Bu ölçeklere karşılık gelen onlarca somut veri sunulabilir. 

ŞİDDETİN TOPLUMSALLAŞMASI 

Hedef haline gelmiş bu meslek grupları kamusal bir zırha sahip olsaydı bu kadar kolay şiddetin hedefi olurlar mıydı? 

Korunmama hali ile şiddet faillerinin cesareti arasındaki doğrusal ilişkiyi inkar edebilir miyiz? 

Peki sorunun kalıcı çözümü, kamusal zırh ya da yüksek hiyerarşi mi? 

Elbette değil! Ancak şiddet psikolojisi ciddi anlamda sönümlenene kadar korunmaya ilişkin etkin tedbirlerin alınması gerekmektedir.

Psikolojik ve sosyal yönü olan şiddet mevzusunda; konunun uzmanları aracılığıyla sorunun derinine inip çözümler üretmek için yüzeye çıkan verileri toplamak ve araştırmalar yapmak gerekmiyor mu?

Türkiye Barolar Birliğinin 5 Nisan Avukatlar gününde avukatlara dönük şiddetin araştırılmasına ilişkin TBMM’den komisyon kurulması talebinin reddedilmesini neye yormalıyız.
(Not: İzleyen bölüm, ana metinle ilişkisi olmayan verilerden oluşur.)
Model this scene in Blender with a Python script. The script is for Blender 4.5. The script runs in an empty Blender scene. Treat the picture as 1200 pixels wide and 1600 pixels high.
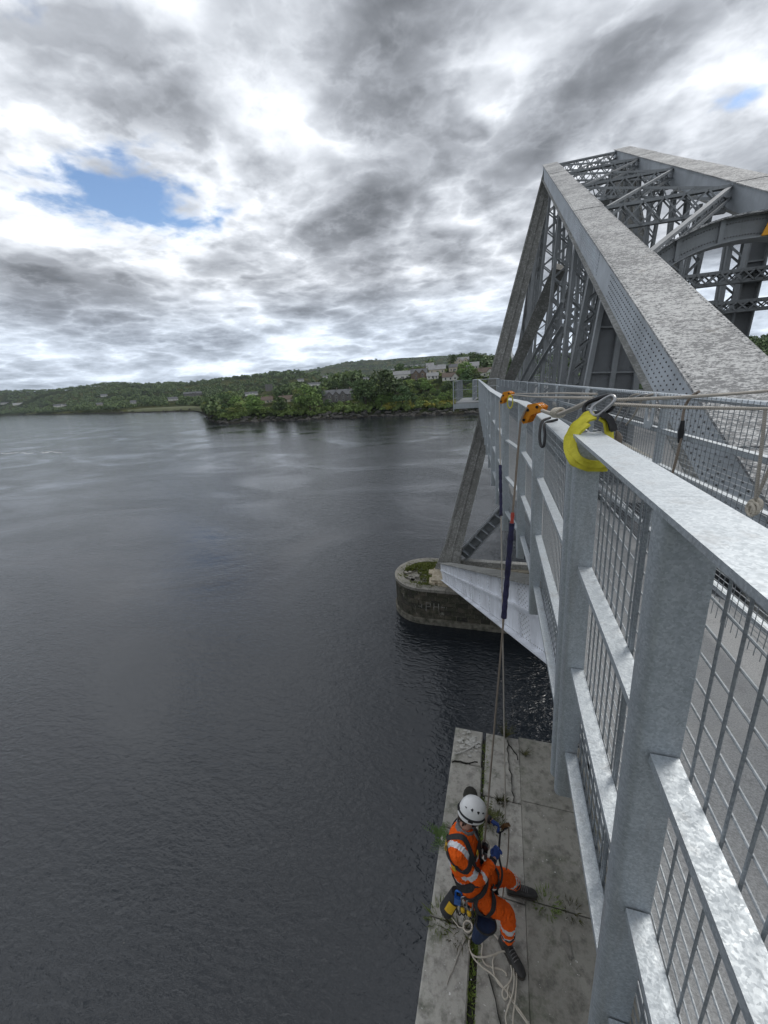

Yaşanan ve yaşanacak cinayetlerde bu redlerin paysız olduğu düşünülebilir mi?

"Otoriteryen Karakter" çalışmaları; şiddetin, toplumsallaşma sürecinde onay gören toplumsal bir değer olması tehlikesini göstermiştir. 

Ülkeyi bir şiddet sirkine dönüştürmeyi arzulamıyorsak meseleye kısa, orta ve uzun vadeli çözüm eylem planları geliştirmeli. 

Olasılık teorisinde olayın gerçekleşme ihtimali hakkında öngörüde bulunulabilir ancak gerçekleşen olayın istenilen olay olma olasılığı kesin değildir. Olayların istenilen şekilde olması için hata payı en aza indirilmeli ve  gerçekleşmesi istenilen olayın şartları artırılmalıdır.
  
Çelişkili bir bütün olan insanın doğasında şiddet bitecek gibi görünmüyor, tarih boyunca sürekli şekil değiştirdi. Şiddeti tüm kaynaklarıyla birlikte kurutma mucize gibi bir şey. Ancak maksimum düzeyde azaltılması imkan dahilindedir. 

Evet her iki ölüm, elbiselerindeki kan kurumadan ülke gündeminden göçüp gitti. 
Bize düşen, bu hafıza kırımına karşı hatırlamak ve çözüm üretimi için basınç oluşturmaktır.